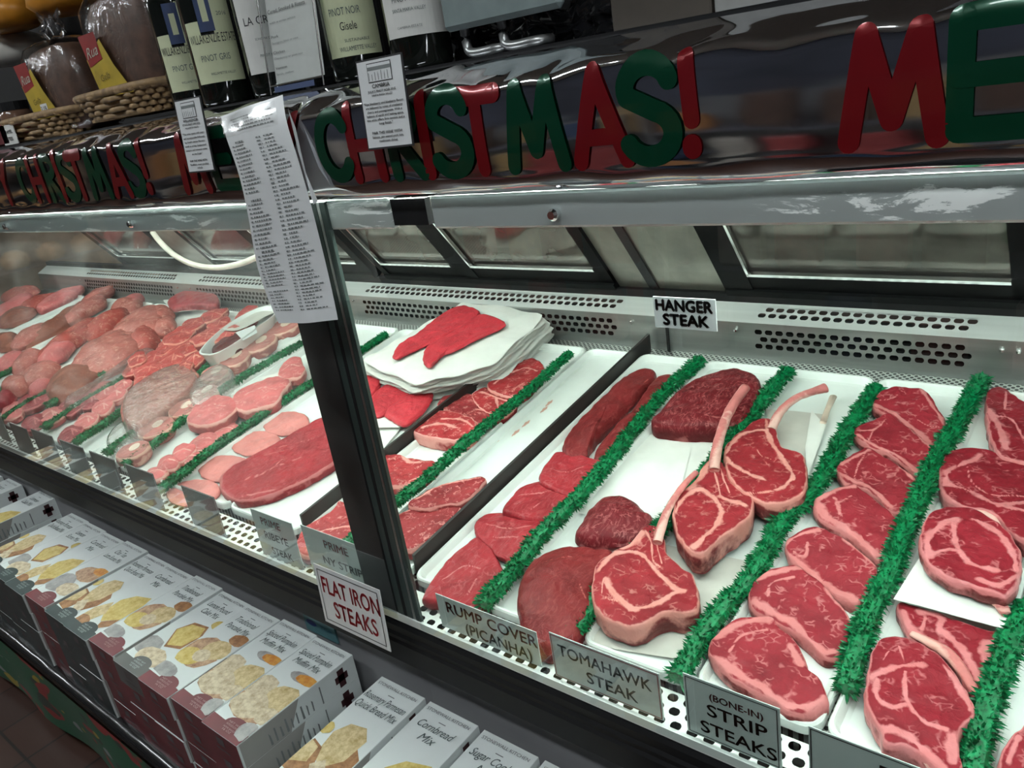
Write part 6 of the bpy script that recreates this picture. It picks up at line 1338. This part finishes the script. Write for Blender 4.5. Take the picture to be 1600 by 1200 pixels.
# pictures: list of (polygon in box coordinates u 0..1 across, v 0..1 from front to back, material)
def rl(cx, cy, rx, ry, n=14, j=.08, s=0):
    g = random.Random(s); return [(cx + rx * (1 + g.uniform(-j, j)) * math.cos(6.2832 * k / n), cy + ry * (1 + g.uniform(-j, j)) * math.sin(6.2832 * k / n)) for k in range(n)]
PIC = {
 'muffin': [(rl(.5, .30, .46, .12, s=1), C_PINK), (rl(.28, .40, .24, .09, s=2), C_CREAM), (rl(.72, .40, .26, .09, s=3), C_BREAD), (rl(.42, .28, .30, .09, s=4), C_CREAM), (rl(.80, .27, .18, .06, s=5), C_CREAM), (rl(.62, .56, .20, .035, s=6), C_GREY), (rl(.74, .56, .20, .035, s=7), C_ORG), (rl(.80, .15, .18, .06, s=8), C_GREY)],
 'loaf': [([(.30, .42), (.62, .46), (.92, .38), (.95, .30), (.70, .20), (.34, .30)], C_CRUST), ([(.28, .44), (.38, .52), (.60, .54), (.74, .48), (.72, .34), (.52, .24), (.34, .30)], C_BREAD), ([(.04, .28), (.16, .36), (.34, .34), (.46, .24), (.40, .14), (.10, .16)], C_CRUST), ([(.05, .30), (.15, .35), (.30, .33), (.34, .24), (.12, .20)], C_BREAD), ([(.40, .24), (.52, .30), (.70, .22), (.60, .14)], C_CREAM), (rl(.16, .44, .10, .04, s=3), C_YEL)],
 'corn': [([(.35, .42), (.50, .50), (.80, .54), (.90, .46), (.86, .30), (.60, .22), (.38, .30)], C_YEL), ([(.62, .22), (.86, .30), (.88, .22), (.70, .16)], C_CRUST), ([(.06, .28), (.30, .38), (.48, .28), (.40, .18), (.12, .16)], C_BREAD), (rl(.24, .16, .22, .05, s=3), C_CRUST)],
 'pancake': [(rl(.45, .40, .34, .13, s=2), C_PINK), (rl(.62, .46, .24, .08, s=4), C_BREAD), (rl(.36, .34, .24, .07, s=5), C_YEL), (rl(.52, .38, .15, .05, s=6), C_CREAM), (rl(.74, .58, .18, .05, s=7), C_CRUST), (rl(.30, .20, .26, .05, s=8), C_GREY)],
 'lemon': [([(.34, .44), (.46, .54), (.76, .56), (.88, .48), (.82, .34), (.54, .30)], C_CRUST), ([(.36, .44), (.47, .52), (.74, .54), (.84, .47), (.78, .36), (.55, .32)], C_YEL), (rl(.28, .26, .28, .08, s=2), C_GREY), (rl(.60, .20, .30, .08, s=3), C_CREAM), (rl(.86, .60, .12, .04, s=4), C_YEL)],
 'pumpkin': [(rl(.60, .44, .34, .08, s=4), C_PINK), (rl(.74, .50, .20, .04, s=5), C_ORG), (rl(.35, .28, .30, .10, s=6), C_GREY), (rl(.70, .26, .26, .07, s=7), C_CREAM)],
 'sugar': [(rl(.5, .42, .3, .1, s=2), C_CREAM), (rl(.4, .3, .3, .1, s=3), C_BREAD)],
}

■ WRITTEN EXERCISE
Repeat the listing in full and exactly. Leave any pictures out.

■ SOLUTION FOR THIS EXERCISE
Write part 6 of the bpy script that recreates this picture. It picks up at line 1338. This part finishes the script. Write for Blender 4.5. Take the picture to be 1600 by 1200 pixels.
# pictures: list of (polygon in box coordinates u 0..1 across, v 0..1 from front to back, material)
def rl(cx, cy, rx, ry, n=14, j=.08, s=0):
    g = random.Random(s); return [(cx + rx * (1 + g.uniform(-j, j)) * math.cos(6.2832 * k / n), cy + ry * (1 + g.uniform(-j, j)) * math.sin(6.2832 * k / n)) for k in range(n)]
PIC = {
 'muffin': [(rl(.5, .30, .46, .12, s=1), C_PINK), (rl(.28, .40, .24, .09, s=2), C_CREAM), (rl(.72, .40, .26, .09, s=3), C_BREAD), (rl(.42, .28, .30, .09, s=4), C_CREAM), (rl(.80, .27, .18, .06, s=5), C_CREAM), (rl(.62, .56, .20, .035, s=6), C_GREY), (rl(.74, .56, .20, .035, s=7), C_ORG), (rl(.80, .15, .18, .06, s=8), C_GREY)],
 'loaf': [([(.30, .42), (.62, .46), (.92, .38), (.95, .30), (.70, .20), (.34, .30)], C_CRUST), ([(.28, .44), (.38, .52), (.60, .54), (.74, .48), (.72, .34), (.52, .24), (.34, .30)], C_BREAD), ([(.04, .28), (.16, .36), (.34, .34), (.46, .24), (.40, .14), (.10, .16)], C_CRUST), ([(.05, .30), (.15, .35), (.30, .33), (.34, .24), (.12, .20)], C_BREAD), ([(.40, .24), (.52, .30), (.70, .22), (.60, .14)], C_CREAM), (rl(.16, .44, .10, .04, s=3), C_YEL)],
 'corn': [([(.35, .42), (.50, .50), (.80, .54), (.90, .46), (.86, .30), (.60, .22), (.38, .30)], C_YEL), ([(.62, .22), (.86, .30), (.88, .22), (.70, .16)], C_CRUST), ([(.06, .28), (.30, .38), (.48, .28), (.40, .18), (.12, .16)], C_BREAD), (rl(.24, .16, .22, .05, s=3), C_CRUST)],
 'pancake': [(rl(.45, .40, .34, .13, s=2), C_PINK), (rl(.62, .46, .24, .08, s=4), C_BREAD), (rl(.36, .34, .24, .07, s=5), C_YEL), (rl(.52, .38, .15, .05, s=6), C_CREAM), (rl(.74, .58, .18, .05, s=7), C_CRUST), (rl(.30, .20, .26, .05, s=8), C_GREY)],
 'lemon': [([(.34, .44), (.46, .54), (.76, .56), (.88, .48), (.82, .34), (.54, .30)], C_CRUST), ([(.36, .44), (.47, .52), (.74, .54), (.84, .47), (.78, .36), (.55, .32)], C_YEL), (rl(.28, .26, .28, .08, s=2), C_GREY), (rl(.60, .20, .30, .08, s=3), C_CREAM), (rl(.86, .60, .12, .04, s=4), C_YEL)],
 'pumpkin': [(rl(.60, .44, .34, .08, s=4), C_PINK), (rl(.74, .50, .20, .04, s=5), C_ORG), (rl(.35, .28, .30, .10, s=6), C_GREY), (rl(.70, .26, .26, .07, s=7), C_CREAM)],
 'sugar': [(rl(.5, .42, .3, .1, s=2), C_CREAM), (rl(.4, .3, .3, .1, s=3), C_BREAD)],
}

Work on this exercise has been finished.